▶ _Data lines_:
__________

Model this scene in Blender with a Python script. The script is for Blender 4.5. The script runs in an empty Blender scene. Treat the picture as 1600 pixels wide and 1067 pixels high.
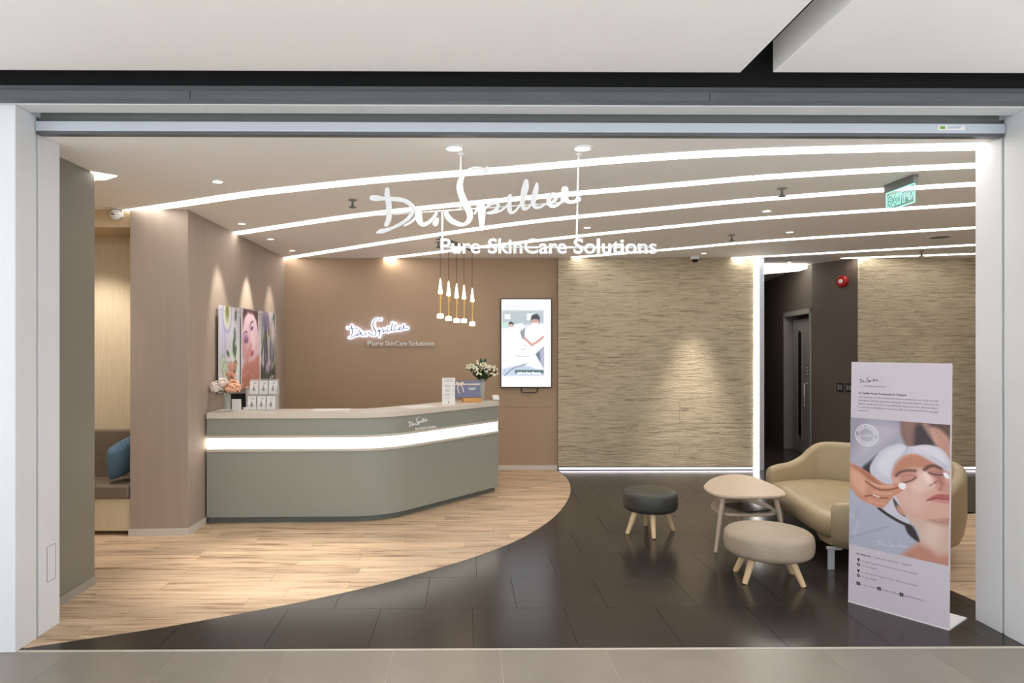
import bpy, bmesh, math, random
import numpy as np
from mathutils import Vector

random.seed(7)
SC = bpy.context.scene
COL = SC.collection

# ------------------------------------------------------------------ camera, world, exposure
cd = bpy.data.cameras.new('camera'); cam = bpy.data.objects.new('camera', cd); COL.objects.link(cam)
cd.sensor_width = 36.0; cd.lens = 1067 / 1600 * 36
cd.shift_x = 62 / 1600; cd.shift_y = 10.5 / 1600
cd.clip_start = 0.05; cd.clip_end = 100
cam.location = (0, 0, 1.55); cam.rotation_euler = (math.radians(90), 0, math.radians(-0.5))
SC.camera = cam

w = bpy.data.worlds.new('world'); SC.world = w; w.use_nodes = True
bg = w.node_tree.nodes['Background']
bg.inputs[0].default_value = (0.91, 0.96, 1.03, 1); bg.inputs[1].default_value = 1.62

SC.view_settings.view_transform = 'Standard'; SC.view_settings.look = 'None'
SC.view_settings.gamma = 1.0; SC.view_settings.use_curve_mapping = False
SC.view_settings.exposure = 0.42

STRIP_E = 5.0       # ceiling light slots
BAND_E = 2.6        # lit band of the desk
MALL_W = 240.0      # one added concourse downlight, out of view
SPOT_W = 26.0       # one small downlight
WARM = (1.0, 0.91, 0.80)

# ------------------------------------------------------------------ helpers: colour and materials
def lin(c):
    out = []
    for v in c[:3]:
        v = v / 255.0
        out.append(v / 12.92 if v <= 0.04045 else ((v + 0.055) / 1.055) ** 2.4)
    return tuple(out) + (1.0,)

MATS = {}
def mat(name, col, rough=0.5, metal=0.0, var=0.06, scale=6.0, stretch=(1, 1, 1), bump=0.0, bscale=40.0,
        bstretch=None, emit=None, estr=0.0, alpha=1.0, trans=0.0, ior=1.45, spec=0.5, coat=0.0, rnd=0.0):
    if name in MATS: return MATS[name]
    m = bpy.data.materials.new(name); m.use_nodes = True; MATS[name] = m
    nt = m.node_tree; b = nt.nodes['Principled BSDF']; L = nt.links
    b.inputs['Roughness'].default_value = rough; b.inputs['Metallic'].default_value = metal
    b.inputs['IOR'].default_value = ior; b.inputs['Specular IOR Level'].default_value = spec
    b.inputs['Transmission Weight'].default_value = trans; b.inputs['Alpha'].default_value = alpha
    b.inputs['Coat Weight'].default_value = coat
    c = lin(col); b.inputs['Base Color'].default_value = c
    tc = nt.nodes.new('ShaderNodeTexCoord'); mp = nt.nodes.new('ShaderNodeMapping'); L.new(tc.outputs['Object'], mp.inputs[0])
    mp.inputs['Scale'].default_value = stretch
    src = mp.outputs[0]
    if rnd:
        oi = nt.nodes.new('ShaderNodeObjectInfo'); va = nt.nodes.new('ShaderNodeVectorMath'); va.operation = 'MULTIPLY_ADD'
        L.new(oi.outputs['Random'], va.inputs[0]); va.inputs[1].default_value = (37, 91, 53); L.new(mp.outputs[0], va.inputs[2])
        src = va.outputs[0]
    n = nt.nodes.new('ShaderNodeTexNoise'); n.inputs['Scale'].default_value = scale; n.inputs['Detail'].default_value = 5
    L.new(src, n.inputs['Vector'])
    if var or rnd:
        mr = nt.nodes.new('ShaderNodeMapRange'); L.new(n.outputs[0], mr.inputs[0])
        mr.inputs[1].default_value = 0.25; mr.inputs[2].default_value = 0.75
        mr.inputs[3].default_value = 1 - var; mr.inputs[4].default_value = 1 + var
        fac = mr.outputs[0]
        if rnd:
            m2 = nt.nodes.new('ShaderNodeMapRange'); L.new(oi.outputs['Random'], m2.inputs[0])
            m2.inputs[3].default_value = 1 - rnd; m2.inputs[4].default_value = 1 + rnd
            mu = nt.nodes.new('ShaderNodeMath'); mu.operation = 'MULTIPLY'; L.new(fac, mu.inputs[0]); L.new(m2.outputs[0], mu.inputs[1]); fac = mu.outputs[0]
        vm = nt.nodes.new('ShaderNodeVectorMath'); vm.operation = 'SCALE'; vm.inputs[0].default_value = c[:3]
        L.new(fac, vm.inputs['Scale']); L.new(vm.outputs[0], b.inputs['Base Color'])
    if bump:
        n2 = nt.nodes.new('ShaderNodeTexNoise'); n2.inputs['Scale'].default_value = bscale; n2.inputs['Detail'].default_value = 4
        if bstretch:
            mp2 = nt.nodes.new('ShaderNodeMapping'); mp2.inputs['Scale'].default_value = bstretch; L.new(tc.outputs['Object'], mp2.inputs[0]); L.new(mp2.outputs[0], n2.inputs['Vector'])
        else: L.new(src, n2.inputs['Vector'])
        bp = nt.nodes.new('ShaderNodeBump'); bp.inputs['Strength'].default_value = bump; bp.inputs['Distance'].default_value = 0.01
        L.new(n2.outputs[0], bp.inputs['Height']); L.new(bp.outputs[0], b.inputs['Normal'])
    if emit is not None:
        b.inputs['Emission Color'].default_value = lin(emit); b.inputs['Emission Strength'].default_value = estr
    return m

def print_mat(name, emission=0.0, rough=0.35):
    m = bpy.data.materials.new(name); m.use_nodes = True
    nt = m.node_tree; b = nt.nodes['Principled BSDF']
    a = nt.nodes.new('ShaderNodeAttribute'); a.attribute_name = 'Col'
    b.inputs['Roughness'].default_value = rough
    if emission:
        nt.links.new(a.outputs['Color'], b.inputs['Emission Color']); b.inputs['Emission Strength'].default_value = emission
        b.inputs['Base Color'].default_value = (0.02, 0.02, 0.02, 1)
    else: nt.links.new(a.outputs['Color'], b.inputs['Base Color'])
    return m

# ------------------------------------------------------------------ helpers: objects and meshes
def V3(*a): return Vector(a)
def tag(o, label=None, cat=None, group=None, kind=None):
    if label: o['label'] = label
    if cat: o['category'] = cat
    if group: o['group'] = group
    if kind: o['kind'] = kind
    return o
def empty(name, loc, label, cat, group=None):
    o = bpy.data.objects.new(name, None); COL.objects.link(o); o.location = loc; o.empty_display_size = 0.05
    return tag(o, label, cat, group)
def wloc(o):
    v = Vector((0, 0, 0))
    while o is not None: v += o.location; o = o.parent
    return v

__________

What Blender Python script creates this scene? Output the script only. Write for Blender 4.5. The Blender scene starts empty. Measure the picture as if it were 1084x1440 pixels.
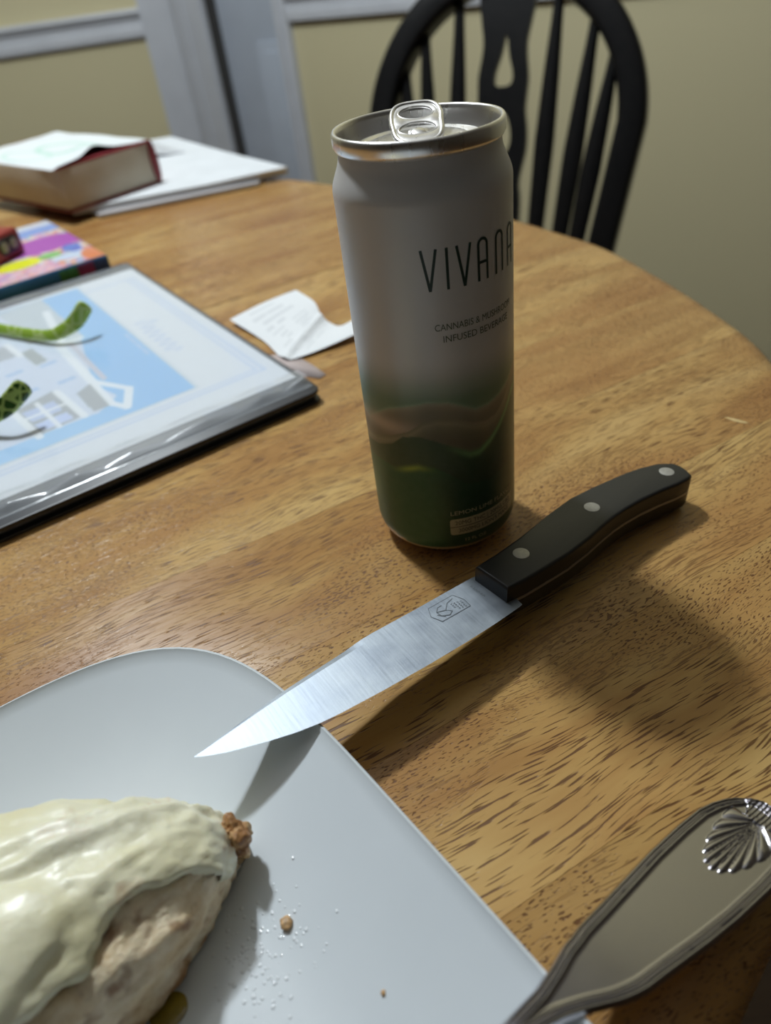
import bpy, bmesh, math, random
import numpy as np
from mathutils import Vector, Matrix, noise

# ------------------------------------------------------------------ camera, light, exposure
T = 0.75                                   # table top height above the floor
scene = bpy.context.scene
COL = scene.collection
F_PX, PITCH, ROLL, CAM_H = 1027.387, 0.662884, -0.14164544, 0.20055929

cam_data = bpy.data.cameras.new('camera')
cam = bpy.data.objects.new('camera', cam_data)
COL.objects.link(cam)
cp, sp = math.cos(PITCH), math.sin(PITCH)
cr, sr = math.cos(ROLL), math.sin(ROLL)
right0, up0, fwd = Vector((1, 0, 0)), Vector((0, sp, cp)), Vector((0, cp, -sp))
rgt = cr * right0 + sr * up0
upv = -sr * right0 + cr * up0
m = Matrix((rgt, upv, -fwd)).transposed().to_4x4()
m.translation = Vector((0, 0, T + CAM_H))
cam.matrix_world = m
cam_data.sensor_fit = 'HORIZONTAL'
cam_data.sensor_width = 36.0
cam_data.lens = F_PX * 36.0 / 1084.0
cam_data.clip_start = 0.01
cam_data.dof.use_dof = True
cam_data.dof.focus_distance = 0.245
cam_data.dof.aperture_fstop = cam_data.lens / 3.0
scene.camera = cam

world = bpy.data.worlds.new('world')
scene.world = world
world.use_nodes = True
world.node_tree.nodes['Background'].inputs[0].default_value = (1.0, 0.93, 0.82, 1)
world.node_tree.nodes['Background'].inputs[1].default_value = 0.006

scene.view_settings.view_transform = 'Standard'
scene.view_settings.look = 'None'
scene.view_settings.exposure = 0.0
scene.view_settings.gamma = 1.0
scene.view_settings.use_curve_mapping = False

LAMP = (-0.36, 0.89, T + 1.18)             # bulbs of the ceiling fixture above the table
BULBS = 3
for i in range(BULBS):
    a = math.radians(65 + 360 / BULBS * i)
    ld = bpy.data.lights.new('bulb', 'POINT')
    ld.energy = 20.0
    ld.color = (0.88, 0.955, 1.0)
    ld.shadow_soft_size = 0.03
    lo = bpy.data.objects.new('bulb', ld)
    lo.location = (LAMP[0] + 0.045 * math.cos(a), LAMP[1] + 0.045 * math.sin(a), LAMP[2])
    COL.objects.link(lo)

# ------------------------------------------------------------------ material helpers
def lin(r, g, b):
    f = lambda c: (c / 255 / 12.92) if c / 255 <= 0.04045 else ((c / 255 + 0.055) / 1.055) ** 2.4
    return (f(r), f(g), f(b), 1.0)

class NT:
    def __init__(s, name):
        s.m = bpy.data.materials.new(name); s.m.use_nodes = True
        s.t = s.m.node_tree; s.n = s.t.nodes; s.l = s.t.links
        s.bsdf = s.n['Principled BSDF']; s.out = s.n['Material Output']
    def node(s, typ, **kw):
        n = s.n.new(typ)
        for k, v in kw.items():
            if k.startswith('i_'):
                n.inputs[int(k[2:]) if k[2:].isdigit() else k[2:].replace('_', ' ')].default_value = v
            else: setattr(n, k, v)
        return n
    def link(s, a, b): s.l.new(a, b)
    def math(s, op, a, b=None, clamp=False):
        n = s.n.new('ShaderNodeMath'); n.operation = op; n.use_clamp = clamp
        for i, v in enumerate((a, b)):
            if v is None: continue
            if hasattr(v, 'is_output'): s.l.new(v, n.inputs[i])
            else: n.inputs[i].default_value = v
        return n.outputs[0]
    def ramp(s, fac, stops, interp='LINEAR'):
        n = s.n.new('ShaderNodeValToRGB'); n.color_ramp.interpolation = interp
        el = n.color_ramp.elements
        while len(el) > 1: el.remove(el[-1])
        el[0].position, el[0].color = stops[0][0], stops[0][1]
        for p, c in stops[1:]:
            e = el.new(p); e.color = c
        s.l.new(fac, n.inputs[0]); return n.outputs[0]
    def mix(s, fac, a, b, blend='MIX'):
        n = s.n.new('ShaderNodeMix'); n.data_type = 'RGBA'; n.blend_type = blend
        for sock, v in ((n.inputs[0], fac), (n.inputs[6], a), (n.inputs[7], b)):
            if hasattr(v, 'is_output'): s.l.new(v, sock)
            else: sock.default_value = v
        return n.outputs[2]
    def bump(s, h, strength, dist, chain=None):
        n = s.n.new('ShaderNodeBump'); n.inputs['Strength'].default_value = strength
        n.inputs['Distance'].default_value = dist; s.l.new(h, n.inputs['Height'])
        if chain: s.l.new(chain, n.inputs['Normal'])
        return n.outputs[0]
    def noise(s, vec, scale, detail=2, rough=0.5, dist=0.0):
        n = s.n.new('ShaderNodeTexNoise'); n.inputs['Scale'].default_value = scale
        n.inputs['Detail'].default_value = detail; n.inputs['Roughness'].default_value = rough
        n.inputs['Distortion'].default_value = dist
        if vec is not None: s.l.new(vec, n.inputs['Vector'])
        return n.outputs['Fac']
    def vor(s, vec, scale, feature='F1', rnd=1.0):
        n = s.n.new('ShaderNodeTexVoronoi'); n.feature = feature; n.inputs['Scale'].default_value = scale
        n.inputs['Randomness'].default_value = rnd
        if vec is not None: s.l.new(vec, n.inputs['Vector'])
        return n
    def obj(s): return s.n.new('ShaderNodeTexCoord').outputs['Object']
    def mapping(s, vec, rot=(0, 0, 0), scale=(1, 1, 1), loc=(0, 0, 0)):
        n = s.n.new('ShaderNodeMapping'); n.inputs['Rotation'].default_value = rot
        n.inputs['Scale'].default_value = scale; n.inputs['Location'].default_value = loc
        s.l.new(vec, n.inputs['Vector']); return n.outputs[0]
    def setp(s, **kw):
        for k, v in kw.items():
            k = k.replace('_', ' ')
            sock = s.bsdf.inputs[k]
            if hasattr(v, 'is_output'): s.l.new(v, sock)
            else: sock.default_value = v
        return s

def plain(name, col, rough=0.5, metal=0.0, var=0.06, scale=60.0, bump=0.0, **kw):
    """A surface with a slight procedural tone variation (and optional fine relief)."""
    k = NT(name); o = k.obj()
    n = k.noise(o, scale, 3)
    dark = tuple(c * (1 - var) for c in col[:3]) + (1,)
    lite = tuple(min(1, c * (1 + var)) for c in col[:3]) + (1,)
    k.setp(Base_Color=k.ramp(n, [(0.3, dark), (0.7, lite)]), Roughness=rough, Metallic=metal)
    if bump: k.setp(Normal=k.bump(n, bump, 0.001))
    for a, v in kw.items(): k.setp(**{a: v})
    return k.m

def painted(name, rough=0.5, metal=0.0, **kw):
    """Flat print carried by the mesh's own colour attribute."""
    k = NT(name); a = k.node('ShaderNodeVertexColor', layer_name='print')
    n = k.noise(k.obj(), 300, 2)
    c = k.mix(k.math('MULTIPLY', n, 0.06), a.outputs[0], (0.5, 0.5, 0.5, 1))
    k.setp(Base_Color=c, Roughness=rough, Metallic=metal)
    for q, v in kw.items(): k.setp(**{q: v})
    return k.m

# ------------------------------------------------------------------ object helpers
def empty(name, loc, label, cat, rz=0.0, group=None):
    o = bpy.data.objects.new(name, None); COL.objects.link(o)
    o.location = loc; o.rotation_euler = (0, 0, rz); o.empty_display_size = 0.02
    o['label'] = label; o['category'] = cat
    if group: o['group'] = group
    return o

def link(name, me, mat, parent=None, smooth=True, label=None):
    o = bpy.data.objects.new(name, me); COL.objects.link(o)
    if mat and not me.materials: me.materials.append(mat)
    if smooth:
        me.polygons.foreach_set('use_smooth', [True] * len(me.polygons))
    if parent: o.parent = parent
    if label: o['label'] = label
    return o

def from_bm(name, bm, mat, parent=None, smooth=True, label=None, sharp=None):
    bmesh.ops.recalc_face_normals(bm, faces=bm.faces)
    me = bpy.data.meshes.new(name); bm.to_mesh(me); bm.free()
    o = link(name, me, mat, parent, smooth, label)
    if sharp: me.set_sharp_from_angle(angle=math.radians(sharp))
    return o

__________

Copy nothing but the lines above that run from the one with "Model this scene" to the one with "COL = SC.collection", ends included; pictures stay out.

▶ _Result of the exercise_:
Model this scene in Blender with a Python script. The script is for Blender 4.5. The script runs in an empty Blender scene. Treat the picture as 1600 pixels wide and 1067 pixels high.
import bpy, bmesh, math, random
import numpy as np
from mathutils import Vector

random.seed(7)
SC = bpy.context.scene
COL = SC.collection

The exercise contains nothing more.